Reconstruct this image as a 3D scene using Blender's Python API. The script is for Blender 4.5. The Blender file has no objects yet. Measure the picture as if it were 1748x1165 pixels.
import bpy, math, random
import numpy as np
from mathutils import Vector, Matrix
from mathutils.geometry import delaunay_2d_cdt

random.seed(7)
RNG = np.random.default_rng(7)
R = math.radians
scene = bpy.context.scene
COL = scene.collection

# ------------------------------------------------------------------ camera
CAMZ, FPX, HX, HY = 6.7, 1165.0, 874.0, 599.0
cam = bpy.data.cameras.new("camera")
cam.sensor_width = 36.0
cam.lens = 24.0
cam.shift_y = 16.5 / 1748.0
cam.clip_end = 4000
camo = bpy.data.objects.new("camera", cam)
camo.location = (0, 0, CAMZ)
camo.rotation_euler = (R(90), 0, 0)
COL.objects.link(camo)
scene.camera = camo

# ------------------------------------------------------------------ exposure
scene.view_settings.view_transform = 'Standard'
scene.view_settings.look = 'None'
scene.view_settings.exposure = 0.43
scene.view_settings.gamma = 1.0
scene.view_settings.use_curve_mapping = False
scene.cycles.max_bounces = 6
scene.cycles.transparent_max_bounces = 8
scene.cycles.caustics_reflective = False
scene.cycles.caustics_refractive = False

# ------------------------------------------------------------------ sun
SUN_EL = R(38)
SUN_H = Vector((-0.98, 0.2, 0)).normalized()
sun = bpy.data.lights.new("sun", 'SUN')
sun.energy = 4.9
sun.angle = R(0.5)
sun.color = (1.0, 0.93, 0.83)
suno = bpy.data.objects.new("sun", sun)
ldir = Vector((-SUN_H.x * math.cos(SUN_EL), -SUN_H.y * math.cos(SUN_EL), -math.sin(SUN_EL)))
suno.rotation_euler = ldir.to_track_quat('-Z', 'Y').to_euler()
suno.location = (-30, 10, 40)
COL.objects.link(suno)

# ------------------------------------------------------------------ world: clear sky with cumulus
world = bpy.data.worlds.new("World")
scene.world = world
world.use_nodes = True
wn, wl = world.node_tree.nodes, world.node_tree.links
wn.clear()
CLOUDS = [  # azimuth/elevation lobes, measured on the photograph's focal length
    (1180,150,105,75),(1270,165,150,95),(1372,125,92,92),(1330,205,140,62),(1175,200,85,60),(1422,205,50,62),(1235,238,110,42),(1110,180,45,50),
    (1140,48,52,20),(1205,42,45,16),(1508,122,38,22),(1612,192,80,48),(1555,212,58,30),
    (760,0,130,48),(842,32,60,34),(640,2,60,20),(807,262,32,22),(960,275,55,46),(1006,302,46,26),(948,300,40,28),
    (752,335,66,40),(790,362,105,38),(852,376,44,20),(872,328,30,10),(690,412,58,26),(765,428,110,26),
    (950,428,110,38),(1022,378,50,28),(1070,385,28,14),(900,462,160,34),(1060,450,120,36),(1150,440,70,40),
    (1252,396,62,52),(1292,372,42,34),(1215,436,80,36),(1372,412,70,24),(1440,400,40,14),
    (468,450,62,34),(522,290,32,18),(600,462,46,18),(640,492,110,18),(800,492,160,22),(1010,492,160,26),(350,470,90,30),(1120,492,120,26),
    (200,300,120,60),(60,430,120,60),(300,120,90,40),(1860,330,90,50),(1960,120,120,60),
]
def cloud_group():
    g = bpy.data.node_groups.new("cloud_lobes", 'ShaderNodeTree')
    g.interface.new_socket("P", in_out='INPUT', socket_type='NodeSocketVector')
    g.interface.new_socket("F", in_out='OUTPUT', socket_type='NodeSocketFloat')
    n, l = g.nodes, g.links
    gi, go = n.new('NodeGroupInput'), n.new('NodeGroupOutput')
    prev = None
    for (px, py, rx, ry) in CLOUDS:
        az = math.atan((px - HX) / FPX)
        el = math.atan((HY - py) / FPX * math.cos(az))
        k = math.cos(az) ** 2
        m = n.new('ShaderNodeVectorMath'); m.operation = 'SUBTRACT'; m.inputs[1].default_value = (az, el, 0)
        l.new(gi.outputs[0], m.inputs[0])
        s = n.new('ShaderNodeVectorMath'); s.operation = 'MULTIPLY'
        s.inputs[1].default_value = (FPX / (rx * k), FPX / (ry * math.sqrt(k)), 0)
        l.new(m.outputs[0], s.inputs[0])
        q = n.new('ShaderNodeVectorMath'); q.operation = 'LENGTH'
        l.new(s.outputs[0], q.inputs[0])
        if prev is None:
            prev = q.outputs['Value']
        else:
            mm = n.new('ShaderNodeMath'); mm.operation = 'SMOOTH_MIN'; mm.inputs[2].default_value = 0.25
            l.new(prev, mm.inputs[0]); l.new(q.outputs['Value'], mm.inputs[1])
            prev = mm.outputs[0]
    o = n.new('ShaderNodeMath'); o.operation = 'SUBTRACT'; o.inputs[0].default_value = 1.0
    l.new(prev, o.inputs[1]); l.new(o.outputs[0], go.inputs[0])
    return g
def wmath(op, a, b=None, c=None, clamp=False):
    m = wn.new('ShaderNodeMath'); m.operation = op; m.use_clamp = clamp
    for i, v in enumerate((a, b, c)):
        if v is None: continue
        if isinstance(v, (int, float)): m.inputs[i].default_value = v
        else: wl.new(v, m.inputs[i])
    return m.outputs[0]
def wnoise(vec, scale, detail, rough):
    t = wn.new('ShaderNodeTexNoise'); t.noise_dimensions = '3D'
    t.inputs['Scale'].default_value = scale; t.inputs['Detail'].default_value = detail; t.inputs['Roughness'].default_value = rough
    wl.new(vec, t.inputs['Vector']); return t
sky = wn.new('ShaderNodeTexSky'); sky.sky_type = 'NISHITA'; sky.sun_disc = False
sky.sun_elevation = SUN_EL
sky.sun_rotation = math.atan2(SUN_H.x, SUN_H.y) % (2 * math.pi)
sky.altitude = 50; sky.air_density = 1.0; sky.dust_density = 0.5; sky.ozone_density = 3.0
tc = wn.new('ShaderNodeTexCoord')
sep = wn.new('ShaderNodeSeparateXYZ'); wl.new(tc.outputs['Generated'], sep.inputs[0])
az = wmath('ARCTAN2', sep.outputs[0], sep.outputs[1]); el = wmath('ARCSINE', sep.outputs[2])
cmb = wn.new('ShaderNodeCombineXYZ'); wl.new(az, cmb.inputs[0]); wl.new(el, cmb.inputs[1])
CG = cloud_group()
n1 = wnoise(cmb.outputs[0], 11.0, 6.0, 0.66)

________

= TASK REQUIREMENTS =
Your task is to quote all of the data word for word.

= EXERCISE RESULT =
Reconstruct this image as a 3D scene using Blender's Python API. The script is for Blender 4.5. The Blender file has no objects yet. Measure the picture as if it were 1748x1165 pixels.
import bpy, math, random
import numpy as np
from mathutils import Vector, Matrix
from mathutils.geometry import delaunay_2d_cdt

random.seed(7)
RNG = np.random.default_rng(7)
R = math.radians
scene = bpy.context.scene
COL = scene.collection

# ------------------------------------------------------------------ camera
CAMZ, FPX, HX, HY = 6.7, 1165.0, 874.0, 599.0
cam = bpy.data.cameras.new("camera")
cam.sensor_width = 36.0
cam.lens = 24.0
cam.shift_y = 16.5 / 1748.0
cam.clip_end = 4000
camo = bpy.data.objects.new("camera", cam)
camo.location = (0, 0, CAMZ)
camo.rotation_euler = (R(90), 0, 0)
COL.objects.link(camo)
scene.camera = camo

# ------------------------------------------------------------------ exposure
scene.view_settings.view_transform = 'Standard'
scene.view_settings.look = 'None'
scene.view_settings.exposure = 0.43
scene.view_settings.gamma = 1.0
scene.view_settings.use_curve_mapping = False
scene.cycles.max_bounces = 6
scene.cycles.transparent_max_bounces = 8
scene.cycles.caustics_reflective = False
scene.cycles.caustics_refractive = False

# ------------------------------------------------------------------ sun
SUN_EL = R(38)
SUN_H = Vector((-0.98, 0.2, 0)).normalized()
sun = bpy.data.lights.new("sun", 'SUN')
sun.energy = 4.9
sun.angle = R(0.5)
sun.color = (1.0, 0.93, 0.83)
suno = bpy.data.objects.new("sun", sun)
ldir = Vector((-SUN_H.x * math.cos(SUN_EL), -SUN_H.y * math.cos(SUN_EL), -math.sin(SUN_EL)))
suno.rotation_euler = ldir.to_track_quat('-Z', 'Y').to_euler()
suno.location = (-30, 10, 40)
COL.objects.link(suno)

# ------------------------------------------------------------------ world: clear sky with cumulus
world = bpy.data.worlds.new("World")
scene.world = world
world.use_nodes = True
wn, wl = world.node_tree.nodes, world.node_tree.links
wn.clear()
CLOUDS = [  # azimuth/elevation lobes, measured on the photograph's focal length
    (1180,150,105,75),(1270,165,150,95),(1372,125,92,92),(1330,205,140,62),(1175,200,85,60),(1422,205,50,62),(1235,238,110,42),(1110,180,45,50),
    (1140,48,52,20),(1205,42,45,16),(1508,122,38,22),(1612,192,80,48),(1555,212,58,30),
    (760,0,130,48),(842,32,60,34),(640,2,60,20),(807,262,32,22),(960,275,55,46),(1006,302,46,26),(948,300,40,28),
    (752,335,66,40),(790,362,105,38),(852,376,44,20),(872,328,30,10),(690,412,58,26),(765,428,110,26),
    (950,428,110,38),(1022,378,50,28),(1070,385,28,14),(900,462,160,34),(1060,450,120,36),(1150,440,70,40),
    (1252,396,62,52),(1292,372,42,34),(1215,436,80,36),(1372,412,70,24),(1440,400,40,14),
    (468,450,62,34),(522,290,32,18),(600,462,46,18),(640,492,110,18),(800,492,160,22),(1010,492,160,26),(350,470,90,30),(1120,492,120,26),
    (200,300,120,60),(60,430,120,60),(300,120,90,40),(1860,330,90,50),(1960,120,120,60),
]
def cloud_group():
    g = bpy.data.node_groups.new("cloud_lobes", 'ShaderNodeTree')
    g.interface.new_socket("P", in_out='INPUT', socket_type='NodeSocketVector')
    g.interface.new_socket("F", in_out='OUTPUT', socket_type='NodeSocketFloat')
    n, l = g.nodes, g.links
    gi, go = n.new('NodeGroupInput'), n.new('NodeGroupOutput')
    prev = None
    for (px, py, rx, ry) in CLOUDS:
        az = math.atan((px - HX) / FPX)
        el = math.atan((HY - py) / FPX * math.cos(az))
        k = math.cos(az) ** 2
        m = n.new('ShaderNodeVectorMath'); m.operation = 'SUBTRACT'; m.inputs[1].default_value = (az, el, 0)
        l.new(gi.outputs[0], m.inputs[0])
        s = n.new('ShaderNodeVectorMath'); s.operation = 'MULTIPLY'
        s.inputs[1].default_value = (FPX / (rx * k), FPX / (ry * math.sqrt(k)), 0)
        l.new(m.outputs[0], s.inputs[0])
        q = n.new('ShaderNodeVectorMath'); q.operation = 'LENGTH'
        l.new(s.outputs[0], q.inputs[0])
        if prev is None:
            prev = q.outputs['Value']
        else:
            mm = n.new('ShaderNodeMath'); mm.operation = 'SMOOTH_MIN'; mm.inputs[2].default_value = 0.25
            l.new(prev, mm.inputs[0]); l.new(q.outputs['Value'], mm.inputs[1])
            prev = mm.outputs[0]
    o = n.new('ShaderNodeMath'); o.operation = 'SUBTRACT'; o.inputs[0].default_value = 1.0
    l.new(prev, o.inputs[1]); l.new(o.outputs[0], go.inputs[0])
    return g
def wmath(op, a, b=None, c=None, clamp=False):
    m = wn.new('ShaderNodeMath'); m.operation = op; m.use_clamp = clamp
    for i, v in enumerate((a, b, c)):
        if v is None: continue
        if isinstance(v, (int, float)): m.inputs[i].default_value = v
        else: wl.new(v, m.inputs[i])
    return m.outputs[0]
def wnoise(vec, scale, detail, rough):
    t = wn.new('ShaderNodeTexNoise'); t.noise_dimensions = '3D'
    t.inputs['Scale'].default_value = scale; t.inputs['Detail'].default_value = detail; t.inputs['Roughness'].default_value = rough
    wl.new(vec, t.inputs['Vector']); return t
sky = wn.new('ShaderNodeTexSky'); sky.sky_type = 'NISHITA'; sky.sun_disc = False
sky.sun_elevation = SUN_EL
sky.sun_rotation = math.atan2(SUN_H.x, SUN_H.y) % (2 * math.pi)
sky.altitude = 50; sky.air_density = 1.0; sky.dust_density = 0.5; sky.ozone_density = 3.0
tc = wn.new('ShaderNodeTexCoord')
sep = wn.new('ShaderNodeSeparateXYZ'); wl.new(tc.outputs['Generated'], sep.inputs[0])
az = wmath('ARCTAN2', sep.outputs[0], sep.outputs[1]); el = wmath('ARCSINE', sep.outputs[2])
cmb = wn.new('ShaderNodeCombineXYZ'); wl.new(az, cmb.inputs[0]); wl.new(el, cmb.inputs[1])
CG = cloud_group()
n1 = wnoise(cmb.outputs[0], 11.0, 6.0, 0.66)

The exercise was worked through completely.